The adult school is really close to her house, Rodriguez said. “For me, it would be hard to go to a community college; I don’t feel comfortable there,” she said. “I think they won’t understand me or be able to help me. There are so many students. It would be hard.”

Rodriguez attended a recent Northern California conference sponsored by the California Council for Adult Education (CCAE), a sister organization to the administrators group, at the Berkeley Adult School, a large, unadorned, beige building with concrete floors on San Pablo Avenue in North Berkeley.

Inside, the educators attending the conference were anything but drab. Some sported bright red T-shirts with images of upraised fists holding pencils and the words “Adult Education Matters.”

Bruce Neuburger, who teaches at San Mateo Adult School and San Francisco Community College, which has a model adult school program, said any plan to address adult education that does not take into account the hundreds of thousands of people who need adult education services is a “non-starter.”

“First, re-fund and reopen the adult schools that have been shut down or decimated and work to keep community in community college, and then it might be possible to talk, in a serious way, about merging aspects of the two systems,” he said.

Although his speech was by far the fieriest, his tone resonated in the crowded gymnasium of adult educators weary from repeated efforts to preserve a program they believe everyone would support if they would only take the time to understand its importance.

Joanne Durkee, director of Mt. Diablo Adult Education and the legislative chair for the Council, spoke highly of the December 2012 Legislative Analyst’s report, Restructuring California’s Adult Education System, which details what could be done to make adult education more effective. The report recommends keeping categorical funding for adult schools within K-12 districts, but said that redundancies in some communities where adult schools and the local college programs overlap should be eliminated. Durkee credited the efforts made by Legislative Analyst’s Office staff to visit programs and conferences so they really understood adult education.
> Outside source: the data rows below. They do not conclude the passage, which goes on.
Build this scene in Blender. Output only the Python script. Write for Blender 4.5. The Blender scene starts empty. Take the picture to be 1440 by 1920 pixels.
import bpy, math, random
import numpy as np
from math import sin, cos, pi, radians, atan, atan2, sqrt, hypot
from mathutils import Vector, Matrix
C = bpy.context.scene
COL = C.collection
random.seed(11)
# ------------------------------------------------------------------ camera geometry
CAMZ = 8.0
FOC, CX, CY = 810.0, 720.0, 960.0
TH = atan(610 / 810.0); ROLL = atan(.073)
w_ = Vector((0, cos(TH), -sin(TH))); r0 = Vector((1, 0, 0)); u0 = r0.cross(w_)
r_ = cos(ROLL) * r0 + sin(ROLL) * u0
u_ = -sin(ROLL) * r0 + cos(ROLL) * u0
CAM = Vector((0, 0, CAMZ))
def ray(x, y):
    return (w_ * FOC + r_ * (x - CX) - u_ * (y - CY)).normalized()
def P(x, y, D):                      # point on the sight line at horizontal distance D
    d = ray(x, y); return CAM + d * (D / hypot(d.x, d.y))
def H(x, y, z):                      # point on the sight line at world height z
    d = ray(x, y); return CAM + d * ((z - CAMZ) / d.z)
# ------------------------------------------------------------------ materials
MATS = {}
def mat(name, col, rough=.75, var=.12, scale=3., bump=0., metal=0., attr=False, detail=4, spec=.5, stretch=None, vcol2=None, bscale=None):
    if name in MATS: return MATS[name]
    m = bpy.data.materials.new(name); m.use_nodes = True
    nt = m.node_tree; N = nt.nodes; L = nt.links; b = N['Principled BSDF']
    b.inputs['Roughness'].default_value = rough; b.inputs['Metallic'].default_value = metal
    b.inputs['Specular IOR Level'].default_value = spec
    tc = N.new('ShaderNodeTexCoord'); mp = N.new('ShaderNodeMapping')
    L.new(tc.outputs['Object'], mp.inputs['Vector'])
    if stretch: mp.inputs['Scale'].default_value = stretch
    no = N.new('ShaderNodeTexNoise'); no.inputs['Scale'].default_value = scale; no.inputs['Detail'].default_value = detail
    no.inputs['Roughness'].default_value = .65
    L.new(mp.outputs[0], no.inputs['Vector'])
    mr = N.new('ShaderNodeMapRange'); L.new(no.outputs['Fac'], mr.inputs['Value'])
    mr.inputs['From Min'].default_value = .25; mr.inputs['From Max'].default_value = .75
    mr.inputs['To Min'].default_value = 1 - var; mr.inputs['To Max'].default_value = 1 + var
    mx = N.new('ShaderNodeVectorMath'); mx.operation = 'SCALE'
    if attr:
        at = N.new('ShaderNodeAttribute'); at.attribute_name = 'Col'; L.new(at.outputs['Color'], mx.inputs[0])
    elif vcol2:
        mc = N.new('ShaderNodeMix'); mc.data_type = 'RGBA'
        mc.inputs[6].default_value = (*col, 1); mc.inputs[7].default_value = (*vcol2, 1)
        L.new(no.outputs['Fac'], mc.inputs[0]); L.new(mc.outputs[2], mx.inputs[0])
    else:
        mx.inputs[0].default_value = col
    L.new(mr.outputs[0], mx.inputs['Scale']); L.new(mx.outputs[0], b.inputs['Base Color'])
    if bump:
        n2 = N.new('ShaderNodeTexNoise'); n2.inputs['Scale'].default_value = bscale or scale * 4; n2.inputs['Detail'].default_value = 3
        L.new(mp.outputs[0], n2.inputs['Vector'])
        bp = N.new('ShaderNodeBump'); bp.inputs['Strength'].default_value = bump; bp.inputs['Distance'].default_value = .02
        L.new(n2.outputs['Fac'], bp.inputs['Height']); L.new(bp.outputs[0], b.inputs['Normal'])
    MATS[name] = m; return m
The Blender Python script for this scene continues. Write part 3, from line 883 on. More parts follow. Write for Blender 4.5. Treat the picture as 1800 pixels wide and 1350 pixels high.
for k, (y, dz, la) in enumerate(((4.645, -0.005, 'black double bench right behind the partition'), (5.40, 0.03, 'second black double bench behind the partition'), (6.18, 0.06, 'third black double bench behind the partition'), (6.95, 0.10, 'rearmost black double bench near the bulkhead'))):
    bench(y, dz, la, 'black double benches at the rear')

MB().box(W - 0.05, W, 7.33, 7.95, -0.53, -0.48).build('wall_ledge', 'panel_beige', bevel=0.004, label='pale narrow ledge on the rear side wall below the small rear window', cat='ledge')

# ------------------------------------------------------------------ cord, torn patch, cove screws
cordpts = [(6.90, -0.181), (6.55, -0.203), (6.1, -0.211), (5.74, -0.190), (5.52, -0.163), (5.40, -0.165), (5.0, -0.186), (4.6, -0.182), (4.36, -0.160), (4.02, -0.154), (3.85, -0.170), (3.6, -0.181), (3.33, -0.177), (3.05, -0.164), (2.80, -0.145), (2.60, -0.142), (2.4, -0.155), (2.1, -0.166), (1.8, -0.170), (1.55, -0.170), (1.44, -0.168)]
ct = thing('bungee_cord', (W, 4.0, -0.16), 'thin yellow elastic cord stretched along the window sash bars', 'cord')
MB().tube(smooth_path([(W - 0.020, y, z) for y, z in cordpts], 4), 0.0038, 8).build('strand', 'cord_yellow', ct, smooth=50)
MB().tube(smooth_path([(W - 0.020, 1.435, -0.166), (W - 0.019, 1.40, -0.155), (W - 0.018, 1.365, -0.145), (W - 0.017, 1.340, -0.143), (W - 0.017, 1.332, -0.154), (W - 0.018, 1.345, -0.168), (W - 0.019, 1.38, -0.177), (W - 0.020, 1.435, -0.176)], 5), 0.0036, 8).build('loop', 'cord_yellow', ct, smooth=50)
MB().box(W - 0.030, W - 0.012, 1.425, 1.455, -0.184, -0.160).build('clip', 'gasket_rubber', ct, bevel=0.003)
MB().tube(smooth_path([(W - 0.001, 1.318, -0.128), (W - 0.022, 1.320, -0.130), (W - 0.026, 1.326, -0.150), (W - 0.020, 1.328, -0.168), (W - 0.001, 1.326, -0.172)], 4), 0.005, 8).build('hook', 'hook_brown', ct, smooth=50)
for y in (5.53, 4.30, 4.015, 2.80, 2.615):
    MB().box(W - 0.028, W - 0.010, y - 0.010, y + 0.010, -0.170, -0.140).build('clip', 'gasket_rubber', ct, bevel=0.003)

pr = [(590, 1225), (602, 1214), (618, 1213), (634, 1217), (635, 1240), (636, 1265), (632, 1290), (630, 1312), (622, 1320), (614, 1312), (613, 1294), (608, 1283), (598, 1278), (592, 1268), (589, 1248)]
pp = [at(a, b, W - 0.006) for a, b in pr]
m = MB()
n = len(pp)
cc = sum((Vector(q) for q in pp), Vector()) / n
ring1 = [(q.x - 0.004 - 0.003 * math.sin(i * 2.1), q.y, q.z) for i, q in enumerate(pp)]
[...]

“We tailor ourselves to our local communities, and that can look very messy when you’re sitting in Sacramento looking out,” Durkee said. “Typically we find that when people really get what we are, they become really passionate about adult ed.”

At a later workshop where educators discussed how to fight the governor’s proposal, one educator suggested that the governor cares about poor people. “We need to get him down here to show him what we do,” he said.

One goal of the governor’s proposal – to get adult schools and community colleges to collaborate – appears to be working. At the conference in Berkeley, half of the speakers supporting district-controlled adult education were from community colleges.

Paul Downs is coordinator of Silicon Valley Allies Project, a coalition of adult schools and community colleges. He worked on the California Department of Education’s strategic plan for adult education, Linking Adults to Opportunity, which called for regional centers throughout the state.

“To simply say the responsibility should be shifted without much of a thought process or a planning process runs the risk that the colleges are not necessarily ready to take on this responsibility,” Downs told the crowd of adult ed educators. “They are not aligned to this population like you are.”

Usha Narayanan, who teaches at both Campbell Adult School and at De Anza College, said students without basic skills cannot get enough support in many community colleges. “I provide as much support as I can in limited time, but it’s not enough,” she said. “I make appointments with them, but they don’t show up. An adult education instructor can provide that support every day. I’m not able to (provide that for my college students) even though I work in both systems.”

The adult school advocates are gearing up for April 17, when they will descend on Sacramento to lobby legislators as they prepare to review the governor’s proposals. The constitutional deadline for the Legislature to pass a budget and send it to the governor is June 15, though it is not always met.